O ano de 2008 é um ano importante nessa trajetória, e não por acaso também é um ano especial para a colônia japonesa no Brasil. Com a edição dos coordenadores do CERAL foi publicada uma edição especial do Japanese Journal of Religious Studies, sobre as religiões japonesas no Brasil. Em agosto de 2008, também comemorando os 30 anos do Programa de Pós-Graduação em Ciências da Religião da PUC-SP, será realizado o congresso “Japanese spiritual heritage in Brazil – modalities of religious transplantation and cultural adaptation since 1908”, com o apoio da Fundação Japão e a presença de importantes pesquisadores internacionais no campo.
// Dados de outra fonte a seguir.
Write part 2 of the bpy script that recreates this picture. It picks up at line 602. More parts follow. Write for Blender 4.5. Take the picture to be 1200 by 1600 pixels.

Por último, mas não menos importante, a presente edição da REVER vem contribuir com a publicação de artigos de especialistas na seção temática e intercâmbio. Na seção intercâmbio, são oferecidos artigos com material das mais recentes dissertações de mestrado do grupo no campo das religiões do Extremo Oriente. Na seção temática o Prof. Geraldo Paiva, da Universidade de São Paulo, nos apresenta as religiões japonesas a partir de estudos baseados em entrevistas com convertidos, oferecendo um panorama da aplicação da psicologia da religião nesse contexto. O Prof. Peter Clarke, da Universidade de Oxford, escreve sobre as mais recentes transformações nas novas religiões japonesas no Brasil e recupera a categoria do sincretismo nesse contexto, com especial destaque para a Soka Gakkai e suas estratégias de harmonização no Brasil. Por fim eu busco contribuir com observações de campo sobre as religiões entre os brasileiros no Japão, oferecendo um panorama da sua inserção em um novo contexto de demanda e oferta religiosa.